§ YOUR TASK:
Starting with the first line and ending with the line that holds "SC = bpy.context.scene", repeat the material exactly.

§ DATA LINES:

***

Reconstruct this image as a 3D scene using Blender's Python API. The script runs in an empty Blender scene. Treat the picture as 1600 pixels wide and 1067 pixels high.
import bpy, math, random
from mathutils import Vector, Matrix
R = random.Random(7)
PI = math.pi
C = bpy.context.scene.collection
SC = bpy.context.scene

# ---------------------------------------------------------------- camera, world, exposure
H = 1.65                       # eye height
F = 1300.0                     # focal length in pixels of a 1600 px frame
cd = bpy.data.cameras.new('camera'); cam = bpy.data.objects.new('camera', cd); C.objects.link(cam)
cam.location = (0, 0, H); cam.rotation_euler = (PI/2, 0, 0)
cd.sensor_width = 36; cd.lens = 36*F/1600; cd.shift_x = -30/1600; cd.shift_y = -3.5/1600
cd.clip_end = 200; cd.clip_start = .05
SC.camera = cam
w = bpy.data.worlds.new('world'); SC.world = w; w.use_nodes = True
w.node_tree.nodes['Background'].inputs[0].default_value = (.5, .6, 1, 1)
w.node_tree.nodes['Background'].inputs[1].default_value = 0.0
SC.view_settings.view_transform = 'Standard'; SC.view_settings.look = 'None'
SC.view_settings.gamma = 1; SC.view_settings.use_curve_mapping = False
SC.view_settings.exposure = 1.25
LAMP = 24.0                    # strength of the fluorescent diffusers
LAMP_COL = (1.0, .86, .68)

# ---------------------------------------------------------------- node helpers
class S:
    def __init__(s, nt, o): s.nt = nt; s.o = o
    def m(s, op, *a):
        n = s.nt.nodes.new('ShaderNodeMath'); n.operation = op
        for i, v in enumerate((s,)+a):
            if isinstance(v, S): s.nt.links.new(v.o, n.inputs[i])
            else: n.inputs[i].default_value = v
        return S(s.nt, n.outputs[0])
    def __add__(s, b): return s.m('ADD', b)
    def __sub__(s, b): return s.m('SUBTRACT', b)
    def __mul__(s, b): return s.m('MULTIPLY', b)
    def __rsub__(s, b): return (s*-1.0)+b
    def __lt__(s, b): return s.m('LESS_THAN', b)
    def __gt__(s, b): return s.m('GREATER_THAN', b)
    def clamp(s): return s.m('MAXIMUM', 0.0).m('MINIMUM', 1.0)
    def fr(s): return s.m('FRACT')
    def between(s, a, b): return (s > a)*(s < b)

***

§ EXERCISE RESULT:
Reconstruct this image as a 3D scene using Blender's Python API. The script runs in an empty Blender scene. Treat the picture as 1600 pixels wide and 1067 pixels high.
import bpy, math, random
from mathutils import Vector, Matrix
R = random.Random(7)
PI = math.pi
C = bpy.context.scene.collection
SC = bpy.context.scene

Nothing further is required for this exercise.